Jose de Jesus draws the butcher knife he has brought. The sun gleams on its 8" blade as he scans the throng for victims. He picks one out of the milling pedestrians at random, a young man, and without warning plunges the knife into his chest. In a moment, Dimitri Malaeyeva, 21, who picked the wrong day to leave Queens and visit Herald Square, is down, trying to breathe through his punctured lung as the blood pours out of him.
People are screaming, running. The knife flashes again. Jose de Jesus has claimed his second victim.
Many run away. Not all. Brooklyn's George Robbins, a graphic artist, tries to stop de Jesus. But he doesn't have a weapon of his own, and in moments the 34-year-old Samaritan falls back, severely wounded by the 8" blade that now drips the blood of multiple victims.
Forty-nine-year-old security guard Harold Getter tries to disarm de Jesus, but he has no gun and is no match for a maniac with a big, sharp knife. In a moment, this brave man has also been rendered hors de combat.

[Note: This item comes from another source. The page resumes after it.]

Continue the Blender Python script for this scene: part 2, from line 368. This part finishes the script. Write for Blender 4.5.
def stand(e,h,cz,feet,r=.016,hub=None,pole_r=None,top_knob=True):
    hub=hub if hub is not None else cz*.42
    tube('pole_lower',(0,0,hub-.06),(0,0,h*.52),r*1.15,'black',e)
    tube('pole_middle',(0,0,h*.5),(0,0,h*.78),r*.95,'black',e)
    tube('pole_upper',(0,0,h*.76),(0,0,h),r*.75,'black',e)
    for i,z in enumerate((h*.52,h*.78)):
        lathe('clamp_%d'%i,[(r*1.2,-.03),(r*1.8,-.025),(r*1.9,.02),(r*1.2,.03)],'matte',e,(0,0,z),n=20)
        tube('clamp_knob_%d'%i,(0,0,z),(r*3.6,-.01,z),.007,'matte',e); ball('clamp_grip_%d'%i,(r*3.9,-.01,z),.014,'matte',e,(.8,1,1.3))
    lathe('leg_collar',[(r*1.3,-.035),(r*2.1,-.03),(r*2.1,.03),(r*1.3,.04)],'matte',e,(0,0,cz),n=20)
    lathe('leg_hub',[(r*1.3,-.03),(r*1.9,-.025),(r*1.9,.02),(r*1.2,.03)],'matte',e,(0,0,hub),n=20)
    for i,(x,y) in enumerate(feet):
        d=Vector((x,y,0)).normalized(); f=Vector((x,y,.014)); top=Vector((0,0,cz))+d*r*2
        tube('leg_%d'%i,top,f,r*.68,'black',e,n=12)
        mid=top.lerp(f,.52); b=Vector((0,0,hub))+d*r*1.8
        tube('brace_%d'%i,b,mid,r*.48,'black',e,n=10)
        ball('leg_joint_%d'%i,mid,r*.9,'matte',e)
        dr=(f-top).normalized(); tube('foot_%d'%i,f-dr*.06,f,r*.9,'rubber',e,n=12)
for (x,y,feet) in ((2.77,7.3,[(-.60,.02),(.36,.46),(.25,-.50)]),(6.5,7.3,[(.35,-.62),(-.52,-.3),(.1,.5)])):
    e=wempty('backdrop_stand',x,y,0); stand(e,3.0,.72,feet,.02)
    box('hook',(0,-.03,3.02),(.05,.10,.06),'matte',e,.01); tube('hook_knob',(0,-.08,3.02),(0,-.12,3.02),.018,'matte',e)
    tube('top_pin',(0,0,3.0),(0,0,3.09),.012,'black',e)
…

Everywhere, people are punching 9-1-1 into their cell phones and screaming for the cops as they scramble out of range of the psycho. And then, amidst the din of the terror, comes a clear female voice that rises above the clamor with two sharp, clear syllables. They ring with command and confidence.
"Police!"
The Shooting
The big voice comes from a tiny female. Mary Beth Diaz, 23, is only five months out of the NYPD Academy. The rookie cop has been assigned to Herald Square, working with a squad assigned to focus on shoplifters. She has heard the screams. As the world learned on September 11,2001, New York City cops and firefighters "ride toward the sounds of the guns." She has heard the screams, and she has sprinted directly into the danger.
She identifies herself clearly, in a command voice: "Police!"
Jose de Jesus turns to face her. This is what he has come for. He focuses on the petite officer with a deadly intensity of purpose and begins to move toward her, the bloody knife out ahead of him to strike.
Diaz has drawn her 9rom pistol. "Drop the knife," she yells loud and clear. "Drop the knife! Drop the knife!"
But the madman will not be deterred. He is closing the gap faster. He is only ten feet away from the officer, and with her training still fresh in her mind, she knows there is nothing left to do.
Officer Mary Beth Diaz presses back the trigger of her semiautomatic, and the crack of the shot echoes through the square.
The 124 grain Speer Gold Dot +P bullet enters de Jesus' lower abdomen and smashes into his hip, shattering the bone. He doubles over and falls to the ground. Now, a new scream rises from the New York streets: the attacker's.